By Anna Lundén, CFA, Managing Director and Equity Portfolio Manager, Wellington Management
While the structural advantages of European small-cap companies are well documented, this asset class is sometimes seen as a difficult proposition for investors with a moderate risk budget or ESG requirements.
Yes, European small caps have exhibited better earnings growth, stronger balance sheets and higher shareholder returns on average than their large-cap peers (on an absolute and a volatility-adjusted basis). But with a higher overall beta and lower levels of corporate disclosure than large caps, this under-researched universe is accused of having high volatility, poor defensive qualities and little publicly available ESG data.
Wellington Management’s Pan European Small Cap Equity strategy, which has ESG considerations as part of its investment process, has not only outperformed the index1 in downturns as well as up markets; our alpha generation has actually been stronger in down markets.
How do we do it?
A large part of the explanation is that our investment process focuses on identifying high-quality companies with structural growth drivers. We’ve found that when companies that do not meet specific quality criteria are filtered out of the small-cap market, the beta of the high-quality segment that remains (defined as an average of profitability, growth, safety and payout) is lower than that of the overall market (see chart). We believe by stripping out these value traps from the small-cap universe, it is possible to harness the potential of this opportunity set without having to take on substantial market risk.

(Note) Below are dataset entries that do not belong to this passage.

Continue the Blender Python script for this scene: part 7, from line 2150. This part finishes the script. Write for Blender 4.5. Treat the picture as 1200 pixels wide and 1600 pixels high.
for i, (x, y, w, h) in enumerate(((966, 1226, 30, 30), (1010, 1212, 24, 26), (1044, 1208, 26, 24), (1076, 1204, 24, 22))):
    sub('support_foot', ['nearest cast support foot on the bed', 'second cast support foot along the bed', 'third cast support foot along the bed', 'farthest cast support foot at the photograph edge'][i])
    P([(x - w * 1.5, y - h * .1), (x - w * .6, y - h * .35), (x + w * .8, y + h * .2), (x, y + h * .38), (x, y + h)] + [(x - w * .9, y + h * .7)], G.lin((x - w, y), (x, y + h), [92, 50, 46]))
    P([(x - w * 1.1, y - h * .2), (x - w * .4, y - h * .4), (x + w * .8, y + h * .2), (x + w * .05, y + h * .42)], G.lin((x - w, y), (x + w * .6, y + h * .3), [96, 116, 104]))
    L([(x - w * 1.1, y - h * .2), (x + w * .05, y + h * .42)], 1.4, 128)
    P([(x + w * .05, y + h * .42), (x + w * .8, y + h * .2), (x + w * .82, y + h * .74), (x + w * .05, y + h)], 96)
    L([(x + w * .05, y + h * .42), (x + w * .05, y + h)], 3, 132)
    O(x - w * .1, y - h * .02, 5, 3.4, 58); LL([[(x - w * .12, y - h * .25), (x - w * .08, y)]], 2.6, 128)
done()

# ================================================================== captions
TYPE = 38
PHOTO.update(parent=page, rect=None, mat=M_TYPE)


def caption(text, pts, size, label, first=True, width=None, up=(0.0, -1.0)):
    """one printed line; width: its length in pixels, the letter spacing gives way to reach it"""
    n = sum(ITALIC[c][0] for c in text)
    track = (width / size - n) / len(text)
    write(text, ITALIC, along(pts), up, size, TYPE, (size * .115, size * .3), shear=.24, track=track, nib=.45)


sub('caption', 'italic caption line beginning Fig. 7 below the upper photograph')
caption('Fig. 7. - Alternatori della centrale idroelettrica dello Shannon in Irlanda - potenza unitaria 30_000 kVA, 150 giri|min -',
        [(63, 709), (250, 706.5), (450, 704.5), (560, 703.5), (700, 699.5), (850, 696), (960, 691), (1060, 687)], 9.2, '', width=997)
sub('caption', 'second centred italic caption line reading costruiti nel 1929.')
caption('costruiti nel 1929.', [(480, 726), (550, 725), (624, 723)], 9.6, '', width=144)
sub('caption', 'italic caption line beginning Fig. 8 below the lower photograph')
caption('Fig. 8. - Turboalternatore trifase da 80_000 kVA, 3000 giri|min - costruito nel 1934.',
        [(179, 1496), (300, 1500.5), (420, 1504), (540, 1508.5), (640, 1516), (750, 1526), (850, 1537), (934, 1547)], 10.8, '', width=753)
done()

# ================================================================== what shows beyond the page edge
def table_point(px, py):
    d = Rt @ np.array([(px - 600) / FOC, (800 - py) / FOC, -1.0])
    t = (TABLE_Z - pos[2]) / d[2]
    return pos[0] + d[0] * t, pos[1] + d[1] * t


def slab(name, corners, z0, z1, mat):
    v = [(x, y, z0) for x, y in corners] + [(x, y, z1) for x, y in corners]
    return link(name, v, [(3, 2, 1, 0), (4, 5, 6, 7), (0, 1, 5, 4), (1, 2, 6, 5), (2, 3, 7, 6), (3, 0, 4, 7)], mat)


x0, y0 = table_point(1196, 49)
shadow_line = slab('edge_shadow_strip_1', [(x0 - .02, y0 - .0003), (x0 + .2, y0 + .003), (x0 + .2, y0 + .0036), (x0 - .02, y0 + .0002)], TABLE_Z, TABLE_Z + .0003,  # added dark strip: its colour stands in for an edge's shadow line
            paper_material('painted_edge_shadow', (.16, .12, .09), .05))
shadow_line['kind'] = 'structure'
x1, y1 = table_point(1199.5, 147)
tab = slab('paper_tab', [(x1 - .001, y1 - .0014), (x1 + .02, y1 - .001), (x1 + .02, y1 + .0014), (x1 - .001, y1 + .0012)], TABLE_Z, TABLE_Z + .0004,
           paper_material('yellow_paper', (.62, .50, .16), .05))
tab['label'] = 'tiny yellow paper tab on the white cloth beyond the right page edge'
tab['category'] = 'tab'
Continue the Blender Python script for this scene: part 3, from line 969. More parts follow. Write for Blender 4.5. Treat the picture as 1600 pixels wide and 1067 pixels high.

In other words, our focus on quality reduces volatility.
We think that investing in innovative companies with structural growth drivers provides the basis for enhanced risk-adjusted returns in the long term. From a sustainability perspective, these twin focuses on growth and quality also help us to avoid many of the companies with the weakest ESG scores.
Lower levels of ESG information among small caps are still a reality — but one that we view as a market inefficiency and an opportunity for us to add value as an active manager. That’s because for us, ESG considerations are a crucial input to successful long-term investing. Failure to incorporate ESG principles can constitute a threat to the viability of a business, while positive action can support its growth. As a result, we actively want to align ourselves with companies that are ESG conscious. This means we need to know our investee companies inside out, which involves proactive engagement with company management and boards to understand a company’s approach, business model and market. How does the company visualise its risks and opportunities? What is their process for establishing the “materiality” of ESG concerns? This approach requires bespoke site visits to observe the production process, engagement with employees and company culture — and we are fortunate to be able to leverage Wellington’s scale and depth of research to benefit from superior company access.
Investing in small caps is research-intensive. But we believe the wealth of resources at Wellington Management allows us to call on multiple research perspectives, for example from our ESG research analysts, Fixed Income Credit Research Team and global industry analysts. Generating actionable and profitable insights from a sea of information also requires an experienced portfolio management team with specialist small-cap expertise.
When is the best time in the cycle to invest in European small caps?
In our view, another obstacle for smaller companies has been a perception of cyclicality — that they make gains in periods of economic expansion, but give them back in the later stages of the economic cycle.
We have found this is true for the universe as a whole, but that a focus on quality changes the picture considerably. While small caps overall deliver strong outperformance versus their large-cap peers in the recovery and expansion periods, and underperformance in late-stage and bust periods, the high-quality segment of the small-cap universe does not give its outperformance back in the late and bust stages. Instead, it matches large caps in the late stage and marginally outperforms in the bust stage.
As the Continent emerges from a steep recession, there is much uncertainty ahead. But we believe European small caps can and should be a long-term strategic allocation for investors and, with an emphasis on the higher-quality, lower-beta portion of the market, can continue seeking to deliver alpha throughout the economic cycle.
Sources:
1 Wellington Pan European Small Cap Equity Fund EUR S Acc vs MSCI Europe Small Cap Net (EUR) since inception (29 September 2017).